If the partners’ share on the post-tax profits of the firm can be exempted, then why not exempt the shareholders’ share of post-tax profits on the companies? The shareholders, very much like the partners of a partnership firm, are the owners of the company (even though management and control are vested in the hands of a few) and hence eligible for a share in the post-tax profits. The clamour for exempting the dividend in the hands of shareholders, on the strength of this view, began growing and finally P. Chidambaram the then Finance Minister, relented by exempting dividend income in the hands of a shareholder in the famous dream budget 1997-98. An extract of his budget speech is as follows-

Another area of vigorous debate over many years relates to the issue of tax on dividends. I wish to end this debate. Hence, I propose to abolish tax on dividends in the hands of the shareholder.  Some companies distribute exorbitant dividends. Ideally, they should retain the bulk of their profits and plough them into fresh investments. I intend to reward companies who invest in future growth. Hence, I propose to levy a tax on distributed profits at the moderate rate of 10 per cent on the amount so distributed. This tax shall be incidence on the company and shall not be passed on the shareholder.

The author’s suggestion to shift the incidence of tax in the hands of shareholders is based on his view that taxes on dividends are pre-deducted by the companies at a uniform rate (on behalf of shareholders), but that is not the case. His view that DDT is pro-rich is also based on the assumption that the (uniform) rate at which companies pre-deduct DDT (on behalf of shareholders) is lesser than the top-line income tax slab rate. The suggestion to shift the incidence of taxation on shareholders is also based on this view.

As it is evident from P Chidambaram’s speech quoted above, DDT is not a pre-deduction on the dividend but a levy on the company to dissuade it from declaring its bulk of profits as dividend and to encourage it to plough back its profits for future expansion. The shareholder will get the dividend amount as exactly declared in the General Meeting and because of this levy, there is not going be any cut in his/her dividend amount. Shifting the incidence of the tax in the hands of shareholder will take us back to the pre-1997 double taxation era, and it is for this reason, I am against this idea.

DDT, which was just 10 percent when it was first introduced, after some repeated increases in various budgets, now stands at an exorbitant rate of 20.47 percent. Needless to say, owing to this exorbitant rate, it has outlived its utility. From being a levy to encourage a ploughback of profits, it has now become a burden for companies causing very high cascading effects. Of course, companies should be encouraged to plough back profits, but that doesn’t mean they should be dissuaded from declaring even a nominal amount of dividends. In fact, “dividend yield” is one of the important factors based on which a potential investor takes an investment decision. Therefore levying DDT even on a nominal amount of dividend isn’t justifiable.

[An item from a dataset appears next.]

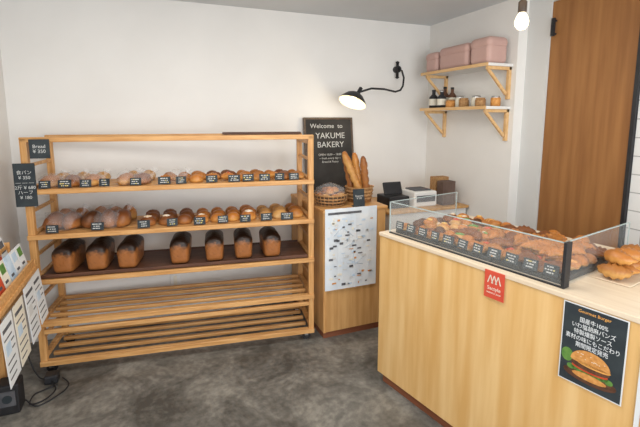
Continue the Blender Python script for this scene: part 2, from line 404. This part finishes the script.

What could be done to make this DDT become more in sync with the present times? In my opinion, it would augur well to exempt DDT in all those cases where dividends paid are not more than (say) 40 percent of post-tax profits. DDT may be levied on those companies where dividends paid exceed this limit. This could be one possible way to ensure that companies don’t pay the bulk of their profits as dividends and at the same time is also able to satisfy the reasonable expectations of the investors without facing any cascading effects on the cost of dividends.